While I agree with Tony that Data Flow Diagrams are a powerful discovery tool, I think that many other tools are just as helpful.
First, I would say that "whatever feels right" to use isn't all bad. An experienced analyst should be able to assess the project circumstances and determine which deliverables will be needed to ensure the projects success. No one process and set of artifacts fits all circumstances. Sure, you can use them all everytime, but that would be a substantial waste of resources in some circumstances.
In the end, regardless of the project type, size, scope, etc...you need to be able to answer all of the same questions.
1) Do you understand the Customers Need and how this system should support those needs? This goes beyond requirements. Do you understand the rationale for each requirment?
2) Do you understand each business groups requirements? Sometimes different groups have competing requirements. When a decision is made can you document why the decision was made so that looking back people understand why each requirement was satisifed the way that it was.
3) Are discussion happening using the same terminology?
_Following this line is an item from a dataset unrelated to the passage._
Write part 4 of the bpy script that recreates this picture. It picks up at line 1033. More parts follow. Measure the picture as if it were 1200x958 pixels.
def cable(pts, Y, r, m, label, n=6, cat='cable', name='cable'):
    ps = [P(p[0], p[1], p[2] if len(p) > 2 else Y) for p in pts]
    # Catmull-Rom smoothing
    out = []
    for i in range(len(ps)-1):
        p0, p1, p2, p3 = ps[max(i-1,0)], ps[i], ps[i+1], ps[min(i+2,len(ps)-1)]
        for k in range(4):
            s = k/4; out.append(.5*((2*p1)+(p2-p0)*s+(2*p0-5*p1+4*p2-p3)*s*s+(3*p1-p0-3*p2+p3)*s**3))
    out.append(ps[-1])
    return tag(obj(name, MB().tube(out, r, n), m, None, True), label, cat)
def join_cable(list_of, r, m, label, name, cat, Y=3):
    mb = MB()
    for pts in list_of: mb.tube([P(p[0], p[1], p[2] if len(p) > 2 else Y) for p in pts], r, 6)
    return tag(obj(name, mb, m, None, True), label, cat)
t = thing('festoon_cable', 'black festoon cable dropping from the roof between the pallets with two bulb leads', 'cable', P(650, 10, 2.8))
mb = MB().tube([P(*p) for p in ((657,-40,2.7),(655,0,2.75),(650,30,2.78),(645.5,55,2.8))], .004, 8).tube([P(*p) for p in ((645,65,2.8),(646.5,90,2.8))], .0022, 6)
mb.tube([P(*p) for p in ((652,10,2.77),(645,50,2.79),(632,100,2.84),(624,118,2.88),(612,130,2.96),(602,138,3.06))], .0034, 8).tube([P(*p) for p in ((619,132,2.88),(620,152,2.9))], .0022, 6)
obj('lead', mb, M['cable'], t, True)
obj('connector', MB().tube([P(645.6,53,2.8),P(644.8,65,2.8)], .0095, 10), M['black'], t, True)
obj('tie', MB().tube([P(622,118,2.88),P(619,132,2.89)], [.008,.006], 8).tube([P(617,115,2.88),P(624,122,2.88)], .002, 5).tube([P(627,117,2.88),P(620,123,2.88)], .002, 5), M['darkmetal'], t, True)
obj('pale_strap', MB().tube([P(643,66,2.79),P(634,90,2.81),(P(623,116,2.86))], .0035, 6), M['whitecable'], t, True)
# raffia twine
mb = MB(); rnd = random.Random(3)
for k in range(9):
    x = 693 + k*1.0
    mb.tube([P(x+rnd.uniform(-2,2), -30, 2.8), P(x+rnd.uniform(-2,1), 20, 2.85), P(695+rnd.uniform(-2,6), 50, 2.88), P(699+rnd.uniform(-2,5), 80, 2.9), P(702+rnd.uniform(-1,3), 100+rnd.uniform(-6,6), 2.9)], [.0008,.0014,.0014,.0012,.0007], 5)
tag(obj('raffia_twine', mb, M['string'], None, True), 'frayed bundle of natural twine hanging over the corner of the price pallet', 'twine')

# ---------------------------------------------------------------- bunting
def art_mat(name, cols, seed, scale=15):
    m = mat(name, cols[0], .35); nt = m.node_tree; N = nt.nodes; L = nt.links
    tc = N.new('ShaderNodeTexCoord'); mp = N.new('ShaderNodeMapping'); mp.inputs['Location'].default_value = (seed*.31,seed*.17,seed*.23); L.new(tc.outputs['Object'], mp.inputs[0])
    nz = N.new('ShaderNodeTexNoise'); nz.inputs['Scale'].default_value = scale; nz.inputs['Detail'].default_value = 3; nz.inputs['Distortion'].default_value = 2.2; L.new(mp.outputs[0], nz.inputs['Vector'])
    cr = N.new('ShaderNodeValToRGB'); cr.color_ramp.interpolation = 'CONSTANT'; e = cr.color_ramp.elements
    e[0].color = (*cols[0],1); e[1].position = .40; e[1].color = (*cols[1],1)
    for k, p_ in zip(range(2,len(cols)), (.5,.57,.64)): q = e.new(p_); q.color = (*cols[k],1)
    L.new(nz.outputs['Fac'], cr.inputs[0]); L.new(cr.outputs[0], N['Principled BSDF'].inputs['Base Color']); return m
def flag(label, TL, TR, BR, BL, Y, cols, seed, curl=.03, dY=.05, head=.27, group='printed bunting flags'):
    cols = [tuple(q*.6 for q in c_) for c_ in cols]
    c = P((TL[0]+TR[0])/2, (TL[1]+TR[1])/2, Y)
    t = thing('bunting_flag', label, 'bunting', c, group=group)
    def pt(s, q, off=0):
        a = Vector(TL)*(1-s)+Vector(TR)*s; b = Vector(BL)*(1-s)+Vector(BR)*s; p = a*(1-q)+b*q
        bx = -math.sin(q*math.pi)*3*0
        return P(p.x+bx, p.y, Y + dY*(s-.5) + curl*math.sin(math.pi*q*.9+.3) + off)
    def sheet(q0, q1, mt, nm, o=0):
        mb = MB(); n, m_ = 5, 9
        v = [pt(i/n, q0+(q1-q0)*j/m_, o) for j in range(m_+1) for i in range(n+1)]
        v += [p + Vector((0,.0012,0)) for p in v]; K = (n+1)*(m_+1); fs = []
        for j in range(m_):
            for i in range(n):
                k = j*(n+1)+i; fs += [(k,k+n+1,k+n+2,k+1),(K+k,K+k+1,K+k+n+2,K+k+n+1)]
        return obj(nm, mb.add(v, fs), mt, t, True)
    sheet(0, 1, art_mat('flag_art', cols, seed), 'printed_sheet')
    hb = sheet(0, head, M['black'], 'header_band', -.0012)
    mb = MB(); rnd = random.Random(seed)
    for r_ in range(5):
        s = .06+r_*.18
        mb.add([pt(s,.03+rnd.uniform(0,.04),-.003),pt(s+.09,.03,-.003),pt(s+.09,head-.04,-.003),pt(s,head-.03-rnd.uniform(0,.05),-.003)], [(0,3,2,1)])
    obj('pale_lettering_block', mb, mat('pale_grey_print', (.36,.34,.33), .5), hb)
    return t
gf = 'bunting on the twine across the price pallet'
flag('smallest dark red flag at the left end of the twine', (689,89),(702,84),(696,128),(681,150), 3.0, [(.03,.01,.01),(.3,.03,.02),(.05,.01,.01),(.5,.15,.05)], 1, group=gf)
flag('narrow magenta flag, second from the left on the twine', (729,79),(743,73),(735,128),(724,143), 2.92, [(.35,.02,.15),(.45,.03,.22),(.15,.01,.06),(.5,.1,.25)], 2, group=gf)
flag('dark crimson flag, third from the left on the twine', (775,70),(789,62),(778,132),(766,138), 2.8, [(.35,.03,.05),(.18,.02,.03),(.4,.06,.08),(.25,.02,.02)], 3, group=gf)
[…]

4) Do you understand the data that is being used by the process that the user is trying to complete.
ETC...
Regarding artifacts and deliverable, almosts all projects require some form of:
- Requirements list with traceablity to the customer needs and down to the other solution documents.
- Business Entity Model or Fact Model
- Process Flow (UML or BPMN) to document AS-IS and TO-BE states.
- Functional descriptions of how the systems UIs should behave.